▶ **WRITTEN TASK**
Both the line containing "Build this scene" and the line containing "scn.camera = cam" are part of the range to copy, along with every line between them. Copy it exactly and leave out the pictures.

▶ **MATERIAL**

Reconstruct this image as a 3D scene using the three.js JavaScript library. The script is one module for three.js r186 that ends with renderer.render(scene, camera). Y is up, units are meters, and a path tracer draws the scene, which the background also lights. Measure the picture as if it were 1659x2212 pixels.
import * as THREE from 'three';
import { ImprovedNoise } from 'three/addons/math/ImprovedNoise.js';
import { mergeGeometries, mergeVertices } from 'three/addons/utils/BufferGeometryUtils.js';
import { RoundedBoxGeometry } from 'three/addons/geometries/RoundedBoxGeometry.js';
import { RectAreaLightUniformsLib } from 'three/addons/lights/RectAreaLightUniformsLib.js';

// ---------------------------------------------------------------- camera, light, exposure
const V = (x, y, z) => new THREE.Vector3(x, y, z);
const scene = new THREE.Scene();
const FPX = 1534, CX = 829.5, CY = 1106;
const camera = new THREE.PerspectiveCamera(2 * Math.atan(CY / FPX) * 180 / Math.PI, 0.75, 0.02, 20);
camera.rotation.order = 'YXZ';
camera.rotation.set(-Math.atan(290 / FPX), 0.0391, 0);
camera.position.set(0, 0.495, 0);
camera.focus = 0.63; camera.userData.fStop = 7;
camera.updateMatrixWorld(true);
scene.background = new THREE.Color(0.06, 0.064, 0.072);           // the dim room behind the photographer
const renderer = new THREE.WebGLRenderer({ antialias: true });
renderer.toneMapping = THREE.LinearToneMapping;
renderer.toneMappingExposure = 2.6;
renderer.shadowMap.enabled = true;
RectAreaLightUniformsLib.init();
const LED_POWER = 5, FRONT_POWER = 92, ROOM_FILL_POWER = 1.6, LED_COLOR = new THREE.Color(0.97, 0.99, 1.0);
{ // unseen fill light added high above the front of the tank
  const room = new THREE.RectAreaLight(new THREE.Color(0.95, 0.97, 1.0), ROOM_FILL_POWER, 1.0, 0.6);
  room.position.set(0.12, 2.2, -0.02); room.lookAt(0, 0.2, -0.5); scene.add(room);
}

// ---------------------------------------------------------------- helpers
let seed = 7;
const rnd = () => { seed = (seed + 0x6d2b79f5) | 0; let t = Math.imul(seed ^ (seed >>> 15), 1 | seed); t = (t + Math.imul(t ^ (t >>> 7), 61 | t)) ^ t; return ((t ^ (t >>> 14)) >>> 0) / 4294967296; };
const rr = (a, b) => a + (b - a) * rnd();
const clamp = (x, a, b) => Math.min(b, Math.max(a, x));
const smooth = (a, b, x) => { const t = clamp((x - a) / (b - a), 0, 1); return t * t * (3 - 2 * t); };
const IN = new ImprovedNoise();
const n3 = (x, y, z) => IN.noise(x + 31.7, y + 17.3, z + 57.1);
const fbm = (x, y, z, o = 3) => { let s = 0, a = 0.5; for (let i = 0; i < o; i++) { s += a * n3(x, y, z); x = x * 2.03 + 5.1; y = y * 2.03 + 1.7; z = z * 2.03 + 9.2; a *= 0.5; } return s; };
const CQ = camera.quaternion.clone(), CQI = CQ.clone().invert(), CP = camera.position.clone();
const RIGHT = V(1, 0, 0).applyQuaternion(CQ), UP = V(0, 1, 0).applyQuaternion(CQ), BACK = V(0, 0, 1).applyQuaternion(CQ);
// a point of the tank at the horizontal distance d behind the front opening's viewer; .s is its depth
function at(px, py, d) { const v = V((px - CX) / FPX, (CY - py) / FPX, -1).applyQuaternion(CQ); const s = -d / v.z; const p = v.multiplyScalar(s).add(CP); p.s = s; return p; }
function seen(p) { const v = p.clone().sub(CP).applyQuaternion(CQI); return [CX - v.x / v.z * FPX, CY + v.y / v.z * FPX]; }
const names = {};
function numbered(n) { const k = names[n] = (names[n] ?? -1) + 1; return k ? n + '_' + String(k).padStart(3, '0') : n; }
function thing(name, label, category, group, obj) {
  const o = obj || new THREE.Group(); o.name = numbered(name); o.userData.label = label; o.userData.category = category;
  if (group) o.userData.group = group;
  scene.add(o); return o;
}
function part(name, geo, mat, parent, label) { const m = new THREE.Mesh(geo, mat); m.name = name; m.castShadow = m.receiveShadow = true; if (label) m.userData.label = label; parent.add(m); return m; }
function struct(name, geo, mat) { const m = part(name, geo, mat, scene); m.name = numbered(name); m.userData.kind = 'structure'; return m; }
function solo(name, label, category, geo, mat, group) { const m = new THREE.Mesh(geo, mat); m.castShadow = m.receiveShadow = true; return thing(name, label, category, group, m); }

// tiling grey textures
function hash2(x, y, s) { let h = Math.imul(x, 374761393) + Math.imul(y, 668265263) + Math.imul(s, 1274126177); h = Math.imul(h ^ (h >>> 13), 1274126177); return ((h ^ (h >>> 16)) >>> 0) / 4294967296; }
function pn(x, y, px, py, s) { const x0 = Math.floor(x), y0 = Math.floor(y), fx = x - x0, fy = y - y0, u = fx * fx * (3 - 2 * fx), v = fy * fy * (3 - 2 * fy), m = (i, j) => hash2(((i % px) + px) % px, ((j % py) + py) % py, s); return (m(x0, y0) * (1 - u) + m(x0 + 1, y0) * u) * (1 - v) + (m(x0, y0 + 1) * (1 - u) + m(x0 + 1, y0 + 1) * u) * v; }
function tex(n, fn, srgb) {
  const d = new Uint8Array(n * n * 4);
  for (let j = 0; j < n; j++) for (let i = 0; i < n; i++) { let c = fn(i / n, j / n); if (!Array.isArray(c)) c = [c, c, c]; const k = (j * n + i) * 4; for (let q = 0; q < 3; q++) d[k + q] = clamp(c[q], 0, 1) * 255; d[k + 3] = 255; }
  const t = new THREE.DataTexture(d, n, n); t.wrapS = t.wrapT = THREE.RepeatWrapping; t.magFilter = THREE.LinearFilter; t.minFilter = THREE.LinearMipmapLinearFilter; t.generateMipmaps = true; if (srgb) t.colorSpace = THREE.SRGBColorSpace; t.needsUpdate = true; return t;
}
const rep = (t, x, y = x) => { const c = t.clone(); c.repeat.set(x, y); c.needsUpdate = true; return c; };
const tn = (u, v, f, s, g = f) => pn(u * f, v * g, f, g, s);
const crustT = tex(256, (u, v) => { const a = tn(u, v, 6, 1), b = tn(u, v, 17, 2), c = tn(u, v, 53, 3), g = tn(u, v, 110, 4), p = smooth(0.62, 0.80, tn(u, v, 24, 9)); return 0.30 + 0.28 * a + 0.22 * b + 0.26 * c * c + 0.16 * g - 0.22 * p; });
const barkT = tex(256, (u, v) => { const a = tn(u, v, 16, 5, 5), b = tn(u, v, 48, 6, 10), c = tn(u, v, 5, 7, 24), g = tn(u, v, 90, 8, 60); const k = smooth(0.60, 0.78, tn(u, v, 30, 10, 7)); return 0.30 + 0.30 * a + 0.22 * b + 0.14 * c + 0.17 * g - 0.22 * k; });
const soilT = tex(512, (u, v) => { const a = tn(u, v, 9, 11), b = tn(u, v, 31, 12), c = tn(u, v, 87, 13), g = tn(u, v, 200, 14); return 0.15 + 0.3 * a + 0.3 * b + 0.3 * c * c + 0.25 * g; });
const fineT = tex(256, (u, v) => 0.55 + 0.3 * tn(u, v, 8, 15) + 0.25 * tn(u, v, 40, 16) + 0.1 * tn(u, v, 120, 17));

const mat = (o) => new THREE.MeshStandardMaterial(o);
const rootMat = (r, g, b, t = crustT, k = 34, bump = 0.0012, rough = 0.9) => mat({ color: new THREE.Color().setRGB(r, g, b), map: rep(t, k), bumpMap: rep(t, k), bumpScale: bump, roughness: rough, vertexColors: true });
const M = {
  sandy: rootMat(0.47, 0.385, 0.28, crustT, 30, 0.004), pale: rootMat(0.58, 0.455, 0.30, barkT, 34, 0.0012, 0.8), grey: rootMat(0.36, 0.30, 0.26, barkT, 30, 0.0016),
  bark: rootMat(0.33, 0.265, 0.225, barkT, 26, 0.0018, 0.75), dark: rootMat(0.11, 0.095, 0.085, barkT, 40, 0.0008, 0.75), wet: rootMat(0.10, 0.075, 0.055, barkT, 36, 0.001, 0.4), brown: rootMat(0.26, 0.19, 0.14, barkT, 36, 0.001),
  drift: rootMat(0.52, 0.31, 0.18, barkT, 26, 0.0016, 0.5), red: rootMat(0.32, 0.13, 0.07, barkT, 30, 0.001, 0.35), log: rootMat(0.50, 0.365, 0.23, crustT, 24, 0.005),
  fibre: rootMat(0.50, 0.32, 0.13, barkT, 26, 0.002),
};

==

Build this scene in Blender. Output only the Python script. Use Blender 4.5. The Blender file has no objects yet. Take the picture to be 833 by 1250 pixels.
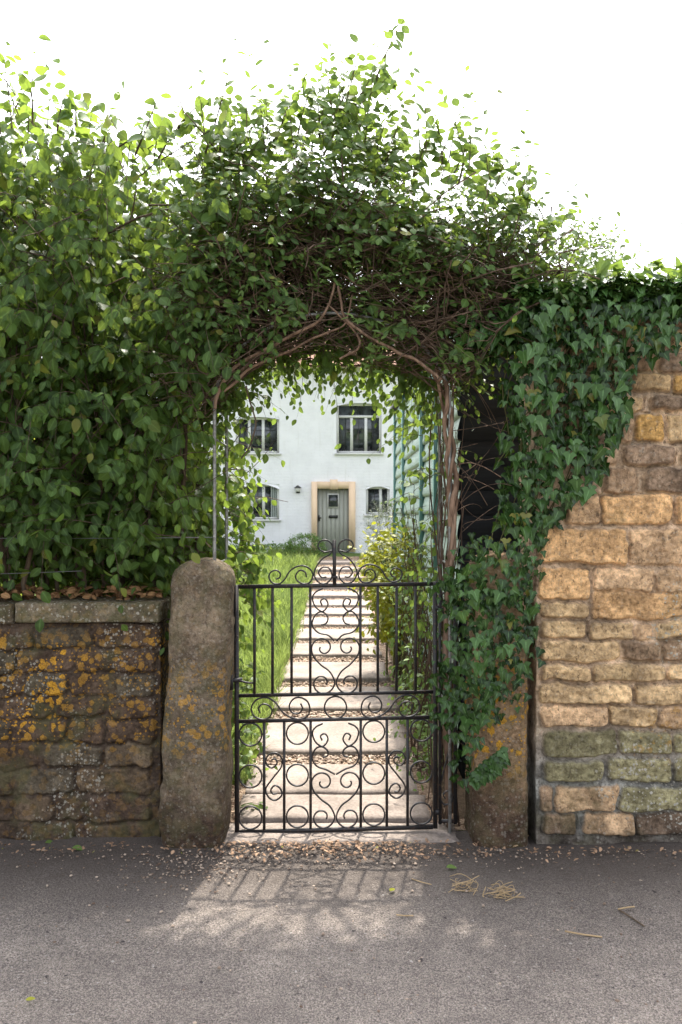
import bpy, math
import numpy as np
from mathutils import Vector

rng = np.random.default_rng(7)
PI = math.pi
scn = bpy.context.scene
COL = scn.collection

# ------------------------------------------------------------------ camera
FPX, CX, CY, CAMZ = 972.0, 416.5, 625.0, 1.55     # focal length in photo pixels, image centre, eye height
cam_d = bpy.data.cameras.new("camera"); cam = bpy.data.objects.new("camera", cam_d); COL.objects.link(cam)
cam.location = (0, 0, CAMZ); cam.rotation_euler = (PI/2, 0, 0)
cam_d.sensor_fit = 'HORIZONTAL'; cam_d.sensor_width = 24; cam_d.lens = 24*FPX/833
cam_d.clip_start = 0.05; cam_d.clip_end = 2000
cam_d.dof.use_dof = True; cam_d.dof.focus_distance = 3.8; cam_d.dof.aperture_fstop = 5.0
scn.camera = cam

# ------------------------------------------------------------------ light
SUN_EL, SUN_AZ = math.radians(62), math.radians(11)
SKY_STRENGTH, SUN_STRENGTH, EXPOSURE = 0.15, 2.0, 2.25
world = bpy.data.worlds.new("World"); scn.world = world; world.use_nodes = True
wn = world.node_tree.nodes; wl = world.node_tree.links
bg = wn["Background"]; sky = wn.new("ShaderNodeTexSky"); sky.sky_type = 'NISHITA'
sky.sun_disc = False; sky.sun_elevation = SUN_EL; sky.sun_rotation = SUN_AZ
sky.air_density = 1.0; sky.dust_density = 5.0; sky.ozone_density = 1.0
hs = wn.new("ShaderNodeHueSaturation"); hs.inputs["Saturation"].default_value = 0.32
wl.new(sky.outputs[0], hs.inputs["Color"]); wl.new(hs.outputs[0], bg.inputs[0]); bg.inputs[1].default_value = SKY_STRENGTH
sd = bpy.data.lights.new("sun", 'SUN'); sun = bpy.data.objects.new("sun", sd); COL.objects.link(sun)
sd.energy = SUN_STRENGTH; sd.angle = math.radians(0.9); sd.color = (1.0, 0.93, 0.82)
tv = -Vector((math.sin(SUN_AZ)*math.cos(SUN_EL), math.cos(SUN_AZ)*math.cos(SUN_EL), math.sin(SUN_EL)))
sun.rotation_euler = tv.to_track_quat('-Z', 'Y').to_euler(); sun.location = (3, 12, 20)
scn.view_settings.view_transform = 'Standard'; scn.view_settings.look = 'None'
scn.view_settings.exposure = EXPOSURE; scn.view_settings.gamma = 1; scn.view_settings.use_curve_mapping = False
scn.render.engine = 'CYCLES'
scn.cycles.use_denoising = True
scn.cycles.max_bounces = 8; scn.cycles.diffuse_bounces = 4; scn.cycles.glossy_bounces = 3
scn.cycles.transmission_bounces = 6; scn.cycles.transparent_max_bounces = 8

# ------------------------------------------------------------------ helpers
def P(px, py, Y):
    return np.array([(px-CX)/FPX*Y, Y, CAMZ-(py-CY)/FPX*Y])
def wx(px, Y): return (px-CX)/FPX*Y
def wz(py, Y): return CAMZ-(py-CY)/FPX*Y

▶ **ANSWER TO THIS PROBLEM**
Build this scene in Blender. Output only the Python script. Use Blender 4.5. The Blender file has no objects yet. Take the picture to be 833 by 1250 pixels.
import bpy, math
import numpy as np
from mathutils import Vector

rng = np.random.default_rng(7)
PI = math.pi
scn = bpy.context.scene
COL = scn.collection

# ------------------------------------------------------------------ camera
FPX, CX, CY, CAMZ = 972.0, 416.5, 625.0, 1.55     # focal length in photo pixels, image centre, eye height
cam_d = bpy.data.cameras.new("camera"); cam = bpy.data.objects.new("camera", cam_d); COL.objects.link(cam)
cam.location = (0, 0, CAMZ); cam.rotation_euler = (PI/2, 0, 0)
cam_d.sensor_fit = 'HORIZONTAL'; cam_d.sensor_width = 24; cam_d.lens = 24*FPX/833
cam_d.clip_start = 0.05; cam_d.clip_end = 2000
cam_d.dof.use_dof = True; cam_d.dof.focus_distance = 3.8; cam_d.dof.aperture_fstop = 5.0
scn.camera = cam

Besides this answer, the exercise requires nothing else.